Wednesday, November 12, 2008

Do not trust AP as real-life Early Edition

Huffington Post posted a story today reporting that the Associated Press released misleading information suggesting that former Sen. Sam Nunn (D-Ga.) and Clinton’s first term Secretary of State Warren Christopher will be major players in President-elect Barack Obama’s transition into power.

Obama-Biden Presidential Transition Spokesperson Stephanie Cutter clarified Nunn and Christopher’s roles, stating that Nunn will serve as an informal advisor on defense and Christopher will not be used at all.

I do not know why newspapers attempt to predict the team before its formally announced. I can only imagine that this guessing game is an attempt to prove how well government beat writers "know" their stuff. It’s kind of that whole situation where a friend thinks they know you so well enough that they claim they know what you’re really thinking, even if it’s completely different from your actual feelings or thoughts.

The attempt by beat writers to boost their egos really just hurts the press in the end. People lose trust in reporting. Sure, you’ve covered government for X amount of years and you might have contacts that have a slight idea of who will be in that team, but why not get a direct quote involved in the transition? None? Sit tight. When they’re ready to announce who’s on the team, they will. Guesstimating the transition team is just a waste of time. Remember how much print space and coverage was dedicated to prediciting who was going to be McCain and Obama’s running mates in this year’s election? How many of those guessed correctly that there would be a McCain/Palin ticket? Zero.

Not only is readership misled by guesses, but the press is not even doing their job (see Ashley's most recent blog entry). We’re not gamblers or psychics. Journalism is about reporting factual, newsworthy content. It’s about telling stories and enlightening the public. If all the manpower put towards coverage on making these guesses or Obama’s new puppy or Mrs. McCain’s possible love affair was put towards things that actually matter, maybe the press would be able to cover things in less-publicized corners of communities or important topics not considered to be "mainstream."

UPDATE/SIDENOTE: Has anyone seen how much 2012 talk is going on (Palin? Huckabee? Jindal?)? Seriously. And we thought presidential campaign coverage was over.. fat chance; It's never over.


Catherine said...

Thoughtful post. This is one of my biggest pet peeves too and one of the reasons I can't watch much cable news. It's just another way to fill column space and/or air time. I understand the questions about cabinets and staff are relevant, but how informative do these articles ever end up being? Maybe we should just keep speculation to sidebars that make it clear no authority actually contributed. I agree with you. Hold off until you get some quotes. Hold off until the story is stronger.

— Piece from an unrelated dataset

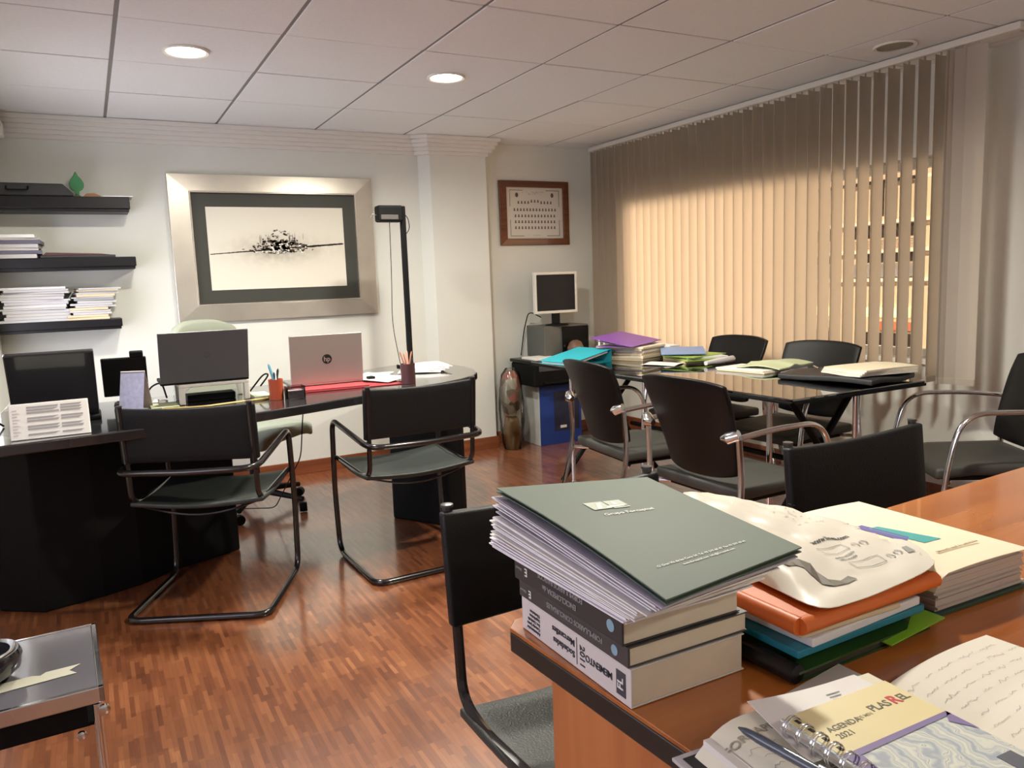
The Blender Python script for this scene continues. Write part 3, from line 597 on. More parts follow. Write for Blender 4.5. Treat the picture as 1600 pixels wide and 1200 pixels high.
# ================================================================ CHAIRS
def cantilever(arms=True, label='', loc=(0, 0, 0), rz=0.):
    t = thing('cantilever_chair', label, 'chair', loc, rz, None)
    W = .265; r = .0125
    if arms:
        zF, zR = .635, .585
        pts = [(W*.0, -.0, r+.001), (W, 0, r+.001), (W, .50, r+.001), (W, .525, .30), (W, .50, zF), (W-.005, .06, zR), (W-.03, -.005, zR-.002), (0, -.02, zR-.004)]
        right = fillet(pts, [0, .055, .07, .05, .06, .05, .05, 0], 7)
        left = [Vector((-p.x, p.y, p.z)) for p in right][::-1]
        loop = right[:-1]+[Vector((0, -.02, zR-.004))]+left[1:-1]
        MB().tube(loop, r, 10, closed=True).build('tube_frame', M_TUBE, t, 0, True)
    else:
        pts = [(0, 0, r+.001), (W, 0, r+.001), (W, .50, r+.001), (W, .53, .44), (W-.01, .49, .445)]
        right = fillet(pts, [0, .055, .07, .04, 0], 7); left = [Vector((-p.x, p.y, p.z)) for p in right][::-1]
        MB().tube(left+right[1:], r, 10).build('tube_frame', M_TUBE, t, 0, True)
    for s in (-1, 1):
        MB().tube(fillet([(s*.238, .055, .822), (s*.238, .075, .60), (s*.238, .085, .455), (s*.238, .17, .430), (s*.248, .515, .452)], [0, .02, .05, .08, 0], 6), .0105, 8).build('side_rail', M_TUBE, t, 0, True)
        MB().lathe([(0, 0), (.012, 0), (.012, .005), (0, .007)], 10, (s*.238, .055, .822)).build('end_cap', mat('cap_grey', (.06, .06, .06), .3), t, 0, True)
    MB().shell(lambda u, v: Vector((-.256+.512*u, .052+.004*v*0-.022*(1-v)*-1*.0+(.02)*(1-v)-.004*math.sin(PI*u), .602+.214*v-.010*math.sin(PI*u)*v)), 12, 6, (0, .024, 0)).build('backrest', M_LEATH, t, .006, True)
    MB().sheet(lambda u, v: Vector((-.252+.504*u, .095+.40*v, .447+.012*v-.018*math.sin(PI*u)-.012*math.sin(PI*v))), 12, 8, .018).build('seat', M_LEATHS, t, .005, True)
    MB().tube([(-.235+.47*k/12, .12, .430-.05*math.sin(PI*k/12)) for k in range(13)], .0045, 6).build('brace', M_TUBE, t, 0, True)
    return t
c1 = cantilever(True, 'black leather cantilever armchair facing the dark laptop', (.258, 3.075, 0), -.45)
c2 = copy_tree(c1); c2.location = (1.21, 3.02, 0); c2.rotation_euler = (0, 0, .02); tag(c2, 'black leather cantilever armchair facing the silver laptop', 'chair')
c3 = cantilever(False, 'armless black leather cantilever chair beside the tall stack of law books', (.79, 1.375, 0), PI+.03)
c4 = copy_tree(c3); c4.location = (1.68, 1.375, 0); c4.rotation_euler = (0, 0, PI+.02); tag(c4, 'armless black leather cantilever chair between wooden desk and glass table', 'chair')
for c_, g_ in ((c1, 'cantilever armchairs at the black desk'), (c2, 'cantilever armchairs at the black desk'), (c3, 'armless chairs at the wooden desk'), (c4, 'armless chairs at the wooden desk')): c_['group'] = g_
# conference chairs
def conf(label, loc, rz):
    t = thing('conference_chair', label, 'chair', loc, rz, 'chrome armed chairs at the glass table')
    def bk(u, v):
        z = .475+.385*v; wv = .185+.045*min(1, v*1.3); z2 = z-.020*(abs(2*u-1)**3)*v**2+.02*(abs(2*u-1)**3)*(1-v)
        return Vector(((2*u-1)*wv, .012-.11*v**1.25+.035*(2*u-1)**2, z2))
    MB().shell(bk, 14, 10, (0, .022, 0)).build('backrest', M_SHELL, t, .006, True)
    MB().sheet(lambda u, v: Vector(((2*u-1)*(.235-.02*v), .01+.455*v, .455-.03*max(0, v-.7)/.3*.6-.01*math.sin(PI*u)*math.sin(PI*v)+.006)), 10, 10, .045).build('seat', M_SEATF, t, .012, True)
    box('seat_pan', M_BLKMAT, t, -.20, .20, .05, .43, .392, .412, .01)
    for s in (-1, 1):
        f_ = fillet([(s*.255, -.005, .655), (s*.265, .15, .672), (s*.272, .40, .672), (s*.272, .455, .45), (s*.262, .475, .012)], [0, .08, .10, .12, 0], 8)
        MB().tube(f_, .0135, 10, ry=.75).build('arm_and_leg', M_CHROME, t, 0, True)
        MB().tube(fillet([(s*.255, -.01, .65), (s*.258, .005, .45), (s*.265, -.11, .012)], [0, .25, 0], 8), .0115, 8).build('rear_leg', M_CHROME, t, 0, True)
        MB().tube([(s*.258, -.012, .668), (s*.225, -.028, .655), (s*.195, -.03, .65)], [.020, .026, .012], 10).build('arm_joint', M_CHROME, t, 0, True)
        MB().tube([(s*.262, .44, .40), (s*.19, .41, .402)], .008, 8).build('stretcher', M_CHROME, t, 0, True)
        MB().tube([(s*.258, .005, .40), (s*.19, .06, .402)], .008, 8).build('stretcher', M_CHROME, t, 0, True)
        MB().lathe([(0, 0), (.016, 0), (.014, .014), (0, .014)], 12, (s*.262, .475, 0)).build('glide', M_BLKMAT, t, 0, True)
        MB().lathe([(0, 0), (.015, 0), (.013, .014), (0, .014)], 12, (s*.265, -.11, 0)).build('glide', M_BLKMAT, t, 0, True)
    return t
A = conf('black chair with chrome arms next to the teal binder', (2.045, 3.0, 0), -PI/2-.10)
def cc(label, loc, rz):
    o = copy_tree(A); o.location = loc; o.rotation_euler = (0, 0, rz); o['label'] = label; return o
cc('black chair with chrome arms whose back hides the middle of the glass table edge', (1.975, 2.265, 0), -PI/2-.0)
cc('black chair between blind and glass table, beside the blue folder', (3.35, 3.48, 0), PI/2-.03)
cc('black chair between blind and glass table, behind the open green papers', (3.325, 2.85, 0), PI/2+.05)
cc('black chair with chrome arms seen side on at the head of the glass table', (3.36, 1.78, 0), .98)
# green office swivel chair
t = thing('office_chair', 'grey green upholstered swivel chair behind the black desk', 'chair', (.745, 4.52, 0), -PI*.75)
M_UPH = mat('green_fabric', (.33, .36, .30), .85, bump=(400, .4))
MB().sheet(lambda u, v: Vector(((2*u-1)*.285*(1-.16*abs(2*v-1)**3), -.27+.55*v*(1-.06*(2*u-1)**2), .50-.035*abs(2*u-1)**3-.05*max(0, v-.6)**1.5)), 12, 12, .07).build('seat', M_UPH, t, .02, True)
MB().shell(lambda u, v: Vector(((2*u-1)*(.285-.03*(2*v-1)**4), -.31-.02*v+.05*(2*u-1)**2, .58+.50*v-.05*abs(2*u-1)**3*v)), 12, 10, (0, .055, 0)).build('backrest', M_UPH, t, .02, True)
MB().tube(fillet([(0, -.12, .42), (0, -.36, .42), (0, -.345, .72)], .08), .016, 8).build('back_post', M_BLKMAT, t, 0, True)
MB().lathe([(0, .06), (.03, .06), (.028, .25), (.02, .25), (.02, .44), (.06, .445), (0, .445)], 16).build('gas_lift', M_BLKMAT, t, 0, True)
for k in range(5):
    a = 2*PI*k/5+.3; d = Vector((math.cos(a), math.sin(a), 0))
    lg = MB().tube([d*.02+Vector((0, 0, .115)), d*.30+Vector((0, 0, .075))], [.022, .014], 8).build('base_arm', M_BLKMAT, t, 0, True)
    MB().lathe([(0, -.02), (.026, -.02), (.028, 0), (.026, .02), (0, .02)], 14, T=TR(*(d*.30+Vector((0, 0, .029)))) @ RZ(a+.6) @ Matrix.Rotation(PI/2, 4, 'Y')).build('caster', M_BLKMAT, lg, 0, True)
# ================================================================ GLASS TABLE
GX0, GX1, GY0, GY1 = 2.355, 3.17, 2.125, 4.17
t = thing('glass_table', 'long glass topped meeting table with black rim beside the blind', 'table', ((GX0+GX1)/2, (GY0+GY1)/2, 0))
cx, cy = (GX0+GX1)/2, (GY0+GY1)/2
box('glass_top', glassy('table_glass', (.30, .33, .29), 1.75, .015, .20), t, GX0-cx+.004, GX1-cx-.004, GY0-cy+.004, GY1-cy-.004, .728, .739, .003)
rr = MB(); 
for a in ((GX0-cx, GX1-cx, GY0-cy, GY0-cy+.012), (GX0-cx, GX1-cx, GY1-cy-.012, GY1-cy), (GX0-cx, GX0-cx+.012, GY0-cy, GY1-cy), (GX1-cx-.012, GX1-cx, GY0-cy, GY1-cy)): rr.box(*a, .716, .7275)
rr.build('rim', M_BLKMAT, t, .002)
for x, y in ((.14, .25), (.14, 1.80), (.68, .25), (.68, 1.80)):
    MB().lathe([(0, 0), (.016, 0), (.014, .02), (.0125, .04), (.0125, .66), (.03, .715), (0, .715)], 16, (GX0+x-cx, GY0+y-cy, 0)).build('leg', M_CHROME, t, 0, True)
for y in (.24, 1.82):
    MB().tube([(GX0+.71-cx, GY0+y+.03-cy, .715), (GX0+.09-cx, GY0+y+.03-cy, .016)], .016, 8).build('cross_brace', M_BLKMAT, t, 0, True)
    MB().tube([(GX0+.20-cx, GY0+y-.03-cy, .715), (GX0+.76-cx, GY0+y-.03-cy, .016)], .016, 8).build('cross_brace', M_BLKMAT, t, 0, True)
MB().tube([(.15, -.75, .33), (.15, .75, .33)], .014, 8).build('long_brace', M_BLKMAT, t, 0, True)
GZ = .7395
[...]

Sometimes when I am beating myself up over having no good story ideas, I just surf the web and see plenty others struggle right along with me. Although worse (or maybe better for them?) they actually follow through on stories you or I might quickly dismiss. OH MEDIA.

Catherine said...

P.S.- Absolutely loved Early Edition. Can they please rerun that show? I had the biggest inappropriate crush on Kyle Chandler when I was eight.